** start of SUPPLIED MATERIAL **

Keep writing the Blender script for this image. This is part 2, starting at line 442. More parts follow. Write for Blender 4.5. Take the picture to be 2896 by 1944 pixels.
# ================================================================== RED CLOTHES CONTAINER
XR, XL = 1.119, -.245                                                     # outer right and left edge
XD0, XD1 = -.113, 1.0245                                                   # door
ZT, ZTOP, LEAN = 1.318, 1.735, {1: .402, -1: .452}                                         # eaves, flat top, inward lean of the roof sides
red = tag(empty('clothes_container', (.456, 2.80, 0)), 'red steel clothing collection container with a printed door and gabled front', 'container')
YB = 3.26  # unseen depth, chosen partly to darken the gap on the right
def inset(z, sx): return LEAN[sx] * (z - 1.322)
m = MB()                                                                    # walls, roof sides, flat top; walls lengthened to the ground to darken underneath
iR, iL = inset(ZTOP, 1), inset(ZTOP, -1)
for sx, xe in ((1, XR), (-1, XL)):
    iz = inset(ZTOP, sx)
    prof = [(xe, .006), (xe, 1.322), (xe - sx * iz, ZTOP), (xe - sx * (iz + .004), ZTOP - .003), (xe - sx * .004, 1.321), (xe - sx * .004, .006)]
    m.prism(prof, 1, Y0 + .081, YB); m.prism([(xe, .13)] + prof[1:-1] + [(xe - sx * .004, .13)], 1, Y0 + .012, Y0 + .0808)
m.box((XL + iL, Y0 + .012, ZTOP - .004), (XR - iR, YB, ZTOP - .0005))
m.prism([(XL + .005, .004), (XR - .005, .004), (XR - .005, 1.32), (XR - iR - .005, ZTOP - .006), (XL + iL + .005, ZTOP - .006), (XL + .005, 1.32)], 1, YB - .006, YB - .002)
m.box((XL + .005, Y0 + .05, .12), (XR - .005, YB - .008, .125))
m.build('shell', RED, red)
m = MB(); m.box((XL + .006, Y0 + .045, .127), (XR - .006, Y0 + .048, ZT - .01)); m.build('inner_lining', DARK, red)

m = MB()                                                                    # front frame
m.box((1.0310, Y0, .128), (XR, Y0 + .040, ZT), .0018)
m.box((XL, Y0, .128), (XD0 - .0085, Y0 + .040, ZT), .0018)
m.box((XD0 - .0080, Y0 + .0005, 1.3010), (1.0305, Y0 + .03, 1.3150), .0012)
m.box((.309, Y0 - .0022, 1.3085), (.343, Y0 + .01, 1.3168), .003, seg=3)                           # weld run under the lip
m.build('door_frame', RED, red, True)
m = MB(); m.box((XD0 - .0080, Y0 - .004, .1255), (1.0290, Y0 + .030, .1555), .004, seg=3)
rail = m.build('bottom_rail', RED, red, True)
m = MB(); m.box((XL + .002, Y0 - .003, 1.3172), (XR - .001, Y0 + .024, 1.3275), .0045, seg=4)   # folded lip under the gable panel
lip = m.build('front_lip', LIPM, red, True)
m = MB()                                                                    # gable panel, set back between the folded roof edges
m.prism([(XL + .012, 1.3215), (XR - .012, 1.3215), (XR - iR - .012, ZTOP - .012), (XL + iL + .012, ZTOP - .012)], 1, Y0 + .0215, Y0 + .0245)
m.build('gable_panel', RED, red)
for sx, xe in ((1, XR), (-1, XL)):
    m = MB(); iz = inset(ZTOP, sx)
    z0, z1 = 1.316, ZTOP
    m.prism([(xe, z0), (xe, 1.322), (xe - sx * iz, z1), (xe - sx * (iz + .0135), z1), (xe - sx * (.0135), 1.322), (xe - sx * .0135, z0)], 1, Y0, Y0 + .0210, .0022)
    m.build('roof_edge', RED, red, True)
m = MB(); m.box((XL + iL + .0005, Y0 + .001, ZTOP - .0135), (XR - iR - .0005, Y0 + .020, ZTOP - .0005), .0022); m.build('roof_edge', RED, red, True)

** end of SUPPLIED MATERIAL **

> [AIM OF THE TASK] Reproduce all of the data exactly as given.

> [ANSWER TO THE EXERCISE]
Keep writing the Blender script for this image. This is part 2, starting at line 442. More parts follow. Write for Blender 4.5. Take the picture to be 2896 by 1944 pixels.
# ================================================================== RED CLOTHES CONTAINER
XR, XL = 1.119, -.245                                                     # outer right and left edge
XD0, XD1 = -.113, 1.0245                                                   # door
ZT, ZTOP, LEAN = 1.318, 1.735, {1: .402, -1: .452}                                         # eaves, flat top, inward lean of the roof sides
red = tag(empty('clothes_container', (.456, 2.80, 0)), 'red steel clothing collection container with a printed door and gabled front', 'container')
YB = 3.26  # unseen depth, chosen partly to darken the gap on the right
def inset(z, sx): return LEAN[sx] * (z - 1.322)
m = MB()                                                                    # walls, roof sides, flat top; walls lengthened to the ground to darken underneath
iR, iL = inset(ZTOP, 1), inset(ZTOP, -1)
for sx, xe in ((1, XR), (-1, XL)):
    iz = inset(ZTOP, sx)
    prof = [(xe, .006), (xe, 1.322), (xe - sx * iz, ZTOP), (xe - sx * (iz + .004), ZTOP - .003), (xe - sx * .004, 1.321), (xe - sx * .004, .006)]
    m.prism(prof, 1, Y0 + .081, YB); m.prism([(xe, .13)] + prof[1:-1] + [(xe - sx * .004, .13)], 1, Y0 + .012, Y0 + .0808)
m.box((XL + iL, Y0 + .012, ZTOP - .004), (XR - iR, YB, ZTOP - .0005))
m.prism([(XL + .005, .004), (XR - .005, .004), (XR - .005, 1.32), (XR - iR - .005, ZTOP - .006), (XL + iL + .005, ZTOP - .006), (XL + .005, 1.32)], 1, YB - .006, YB - .002)
m.box((XL + .005, Y0 + .05, .12), (XR - .005, YB - .008, .125))
m.build('shell', RED, red)
m = MB(); m.box((XL + .006, Y0 + .045, .127), (XR - .006, Y0 + .048, ZT - .01)); m.build('inner_lining', DARK, red)

m = MB()                                                                    # front frame
m.box((1.0310, Y0, .128), (XR, Y0 + .040, ZT), .0018)
m.box((XL, Y0, .128), (XD0 - .0085, Y0 + .040, ZT), .0018)
m.box((XD0 - .0080, Y0 + .0005, 1.3010), (1.0305, Y0 + .03, 1.3150), .0012)
m.box((.309, Y0 - .0022, 1.3085), (.343, Y0 + .01, 1.3168), .003, seg=3)                           # weld run under the lip
m.build('door_frame', RED, red, True)
m = MB(); m.box((XD0 - .0080, Y0 - .004, .1255), (1.0290, Y0 + .030, .1555), .004, seg=3)
rail = m.build('bottom_rail', RED, red, True)
m = MB(); m.box((XL + .002, Y0 - .003, 1.3172), (XR - .001, Y0 + .024, 1.3275), .0045, seg=4)   # folded lip under the gable panel
lip = m.build('front_lip', LIPM, red, True)
m = MB()                                                                    # gable panel, set back between the folded roof edges
m.prism([(XL + .012, 1.3215), (XR - .012, 1.3215), (XR - iR - .012, ZTOP - .012), (XL + iL + .012, ZTOP - .012)], 1, Y0 + .0215, Y0 + .0245)
m.build('gable_panel', RED, red)
for sx, xe in ((1, XR), (-1, XL)):
    m = MB(); iz = inset(ZTOP, sx)
    z0, z1 = 1.316, ZTOP
    m.prism([(xe, z0), (xe, 1.322), (xe - sx * iz, z1), (xe - sx * (iz + .0135), z1), (xe - sx * (.0135), 1.322), (xe - sx * .0135, z0)], 1, Y0, Y0 + .0210, .0022)
    m.build('roof_edge', RED, red, True)
m = MB(); m.box((XL + iL + .0005, Y0 + .001, ZTOP - .0135), (XR - iR - .0005, Y0 + .020, ZTOP - .0005), .0022); m.build('roof_edge', RED, red, True)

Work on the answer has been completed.